C’est une histoire, malheureusement, vraie. C’est une histoire immensément triste, et célèbre pour de bien mauvaises raisons, survenue au Mexique et résonnant encore, plus de cent ans après, dans chaque interstice de la société actuelle, mais une histoire pourtant inconnue ailleurs, dont on savait peu, ou rien, sans écho. 18 novembre 1901. Une descente de police a lieu lors d’une fête exclusivement masculine où plusieurs hommes sont habillés en femmes, portant bijoux, robes et perruques. Quarante-deux hommes au total sont arrêtés, puis emprisonnés, puis humiliés et envoyés aux travaux forcés dans le Yucatán pour ceux, ils furent une douzaine, ne pouvant monnayer leur libération.
Tous faisaient partis d’une sorte de "club", de congrégation secrète où, se retrouvant entre eux, ils pouvaient sans crainte vivre et exprimer, entre parties de billard, dîners, beuveries et orgies, leur homosexualité cachée, réprimée le reste du temps. Le scandale fut retentissant parce que ces hommes, pour la plupart, étaient de classe élevée, mariés, pères de famille et, pour certains, avaient des postes hauts placés (politiciens, banquiers, propriétaires d’entreprise…). La presse se déchaîna, évidemment, et ce malgré les efforts du gouvernement pour étouffer l’affaire. Et pour cause : parmi ces quarante-deux hommes figurait, mais la rumeur ne fut jamais confirmée, le gendre du président Porfirio Díaz, Ignacio de la Torre y Mier, qu’on écarta discrètement de l’affaire.
On ne parla donc que de quarante-et-un hommes. On parla du fameux bal des 41. Depuis, ce nombre est devenu tabou au Mexique, passé sous silence, offensant même. Par exemple on évite de fêter ses 41 ans. Aucune maison, aucune voiture, aucun régiment ou bataillon d’armée, aucun policier ne porte ce numéro, et dans la culture populaire mexicaine, 41 fait désormais directement référence aux homosexuels. En s’emparant de ce "traumatisme" national prompt à révéler, d’hier à aujourd’hui, l’homophobie patente de la société mexicaine (et plus généralement celle de nombreux pays, et qu’on se rappelle, similaire à ce bal des 41, l'affaire du Queen Boat en Égypte), David Pablos fait acte de nécessité, de rappel de tant d’intolérance et de violences.

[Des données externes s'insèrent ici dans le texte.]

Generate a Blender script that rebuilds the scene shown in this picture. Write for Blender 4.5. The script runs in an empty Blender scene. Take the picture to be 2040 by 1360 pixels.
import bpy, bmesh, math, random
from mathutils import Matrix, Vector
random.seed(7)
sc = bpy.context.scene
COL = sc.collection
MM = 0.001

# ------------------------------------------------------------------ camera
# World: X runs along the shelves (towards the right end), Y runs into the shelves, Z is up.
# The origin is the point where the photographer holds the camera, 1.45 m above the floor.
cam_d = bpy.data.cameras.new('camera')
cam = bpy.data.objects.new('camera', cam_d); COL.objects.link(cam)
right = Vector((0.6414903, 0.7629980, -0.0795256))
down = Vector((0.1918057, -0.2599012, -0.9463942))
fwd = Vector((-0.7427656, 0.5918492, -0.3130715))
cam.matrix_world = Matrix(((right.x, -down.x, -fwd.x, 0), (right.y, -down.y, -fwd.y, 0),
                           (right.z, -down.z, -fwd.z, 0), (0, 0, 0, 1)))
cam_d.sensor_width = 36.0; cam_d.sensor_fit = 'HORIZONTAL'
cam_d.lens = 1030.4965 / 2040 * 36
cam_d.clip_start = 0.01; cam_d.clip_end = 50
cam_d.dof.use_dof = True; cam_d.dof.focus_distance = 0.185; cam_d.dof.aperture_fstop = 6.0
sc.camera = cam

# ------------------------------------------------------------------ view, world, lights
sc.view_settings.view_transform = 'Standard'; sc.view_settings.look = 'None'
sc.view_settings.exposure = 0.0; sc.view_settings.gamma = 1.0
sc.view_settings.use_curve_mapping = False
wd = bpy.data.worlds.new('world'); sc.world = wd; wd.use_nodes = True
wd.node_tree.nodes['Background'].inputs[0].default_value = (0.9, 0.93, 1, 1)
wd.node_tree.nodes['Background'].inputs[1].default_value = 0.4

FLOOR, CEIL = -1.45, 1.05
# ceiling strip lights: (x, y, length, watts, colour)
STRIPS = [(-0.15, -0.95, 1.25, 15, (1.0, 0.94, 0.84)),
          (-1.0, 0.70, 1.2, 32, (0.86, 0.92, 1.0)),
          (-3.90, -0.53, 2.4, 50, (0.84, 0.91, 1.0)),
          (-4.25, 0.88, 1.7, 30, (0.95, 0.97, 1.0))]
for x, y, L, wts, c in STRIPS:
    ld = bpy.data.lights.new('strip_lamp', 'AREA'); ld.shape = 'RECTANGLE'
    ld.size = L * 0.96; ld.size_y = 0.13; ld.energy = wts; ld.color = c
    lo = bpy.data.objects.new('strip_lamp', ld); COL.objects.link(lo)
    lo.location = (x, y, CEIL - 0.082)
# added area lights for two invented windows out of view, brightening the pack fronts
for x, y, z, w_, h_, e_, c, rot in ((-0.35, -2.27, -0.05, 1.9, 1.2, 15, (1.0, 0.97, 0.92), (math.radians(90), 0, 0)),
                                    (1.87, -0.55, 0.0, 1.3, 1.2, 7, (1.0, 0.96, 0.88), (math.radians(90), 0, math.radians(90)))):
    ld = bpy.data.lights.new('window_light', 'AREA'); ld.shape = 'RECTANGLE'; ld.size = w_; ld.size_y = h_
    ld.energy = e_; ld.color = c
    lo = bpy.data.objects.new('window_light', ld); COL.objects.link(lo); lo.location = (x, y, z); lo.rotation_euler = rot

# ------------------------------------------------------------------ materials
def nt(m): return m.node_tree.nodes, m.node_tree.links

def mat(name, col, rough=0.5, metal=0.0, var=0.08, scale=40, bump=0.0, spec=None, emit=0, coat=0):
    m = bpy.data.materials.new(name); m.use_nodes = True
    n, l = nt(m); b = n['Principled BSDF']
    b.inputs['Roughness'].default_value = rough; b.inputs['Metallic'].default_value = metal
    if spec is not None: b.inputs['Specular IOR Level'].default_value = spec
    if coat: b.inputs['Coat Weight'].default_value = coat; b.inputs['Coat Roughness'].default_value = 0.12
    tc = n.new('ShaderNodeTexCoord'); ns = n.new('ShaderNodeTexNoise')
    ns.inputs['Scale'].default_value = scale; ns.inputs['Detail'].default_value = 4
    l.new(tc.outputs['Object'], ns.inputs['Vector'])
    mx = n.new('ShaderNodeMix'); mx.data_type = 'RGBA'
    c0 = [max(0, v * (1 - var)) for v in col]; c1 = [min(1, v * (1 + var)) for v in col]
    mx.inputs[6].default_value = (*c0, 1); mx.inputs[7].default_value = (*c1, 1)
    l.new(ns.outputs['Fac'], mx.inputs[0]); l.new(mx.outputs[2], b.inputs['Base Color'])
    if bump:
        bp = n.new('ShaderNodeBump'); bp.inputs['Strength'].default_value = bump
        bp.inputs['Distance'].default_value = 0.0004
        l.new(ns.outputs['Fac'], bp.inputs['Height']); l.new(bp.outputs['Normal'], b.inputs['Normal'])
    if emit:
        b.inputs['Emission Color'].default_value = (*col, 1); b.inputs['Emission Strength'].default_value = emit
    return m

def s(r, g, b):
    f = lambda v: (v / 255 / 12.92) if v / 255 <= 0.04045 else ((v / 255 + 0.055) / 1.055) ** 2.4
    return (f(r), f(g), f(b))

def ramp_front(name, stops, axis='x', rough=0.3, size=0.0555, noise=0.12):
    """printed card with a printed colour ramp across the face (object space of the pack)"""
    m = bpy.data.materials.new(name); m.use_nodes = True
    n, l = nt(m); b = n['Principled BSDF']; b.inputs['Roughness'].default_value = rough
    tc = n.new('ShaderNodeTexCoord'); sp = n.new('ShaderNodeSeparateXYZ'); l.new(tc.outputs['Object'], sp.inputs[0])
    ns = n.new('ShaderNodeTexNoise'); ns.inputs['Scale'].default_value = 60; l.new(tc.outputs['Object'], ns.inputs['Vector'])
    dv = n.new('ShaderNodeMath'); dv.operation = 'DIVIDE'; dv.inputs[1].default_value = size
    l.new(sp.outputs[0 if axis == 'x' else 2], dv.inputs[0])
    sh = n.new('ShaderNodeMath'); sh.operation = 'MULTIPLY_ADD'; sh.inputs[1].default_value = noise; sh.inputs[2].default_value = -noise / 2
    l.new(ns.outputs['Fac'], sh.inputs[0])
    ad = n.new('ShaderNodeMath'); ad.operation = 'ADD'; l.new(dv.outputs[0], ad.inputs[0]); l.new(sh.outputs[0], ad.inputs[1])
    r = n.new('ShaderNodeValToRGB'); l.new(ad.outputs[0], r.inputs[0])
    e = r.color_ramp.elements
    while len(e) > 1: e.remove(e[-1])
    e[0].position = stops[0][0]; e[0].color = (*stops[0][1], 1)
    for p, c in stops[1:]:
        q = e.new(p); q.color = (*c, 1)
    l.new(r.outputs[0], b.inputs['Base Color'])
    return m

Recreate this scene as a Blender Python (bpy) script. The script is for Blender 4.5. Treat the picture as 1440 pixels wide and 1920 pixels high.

Mais à une œuvre didactique, à un travail de mémoire trop appliqué, il préfère l’argument du romanesque fictionnel, du tragique et du bouleversement des sentiments pour dire les obligations (mariage, enfant, famille…), la répression des libertés individuelles, la morale et ses carcans. Dans une atmosphère comme suspendue, sensorielle et sensuelle, sexuelle par instants (âmes étriquées s’abstenir), Pablos s’attache principalement au destin d’Ignacio, de son amant Evaristo et de sa femme Amada en laissant de côté les aspects politiques et historiques de l’époque, esquissés à peine, ce qu’on pourra éventuellement lui reprocher.
Car il s’agit avant tout de montrer le combat de deux hommes pour un amour qu’on leur interdit, et à travers eux l’impossibilité pour d’autres et d’autres encore de ne pouvoir être soi, et d’être condamné pour ça, mais aussi la volonté d’Amada, d’abord résignée (scènes cruelles où Ignacio s’oblige à lui faire l’amour), puis combattive et endurcie, de s’imposer dans une union qu’elle sait rapidement biaisée, vouée à l’échec. Les cinq dernières minutes, terribles, tranchent alors avec l’élégance d’avant (mise en scène, photographie, musique, ici tout est volupté et tout est inspiré), et laissent véritablement ému quand, dans la douleur et le chagrin, il ne reste à l’image, froide et tranchante, qu’un visage en sang dont on a cisaillé les cheveux, et celui d’un homme désespérément amoureux d’un autre, mais qui n’est plus là.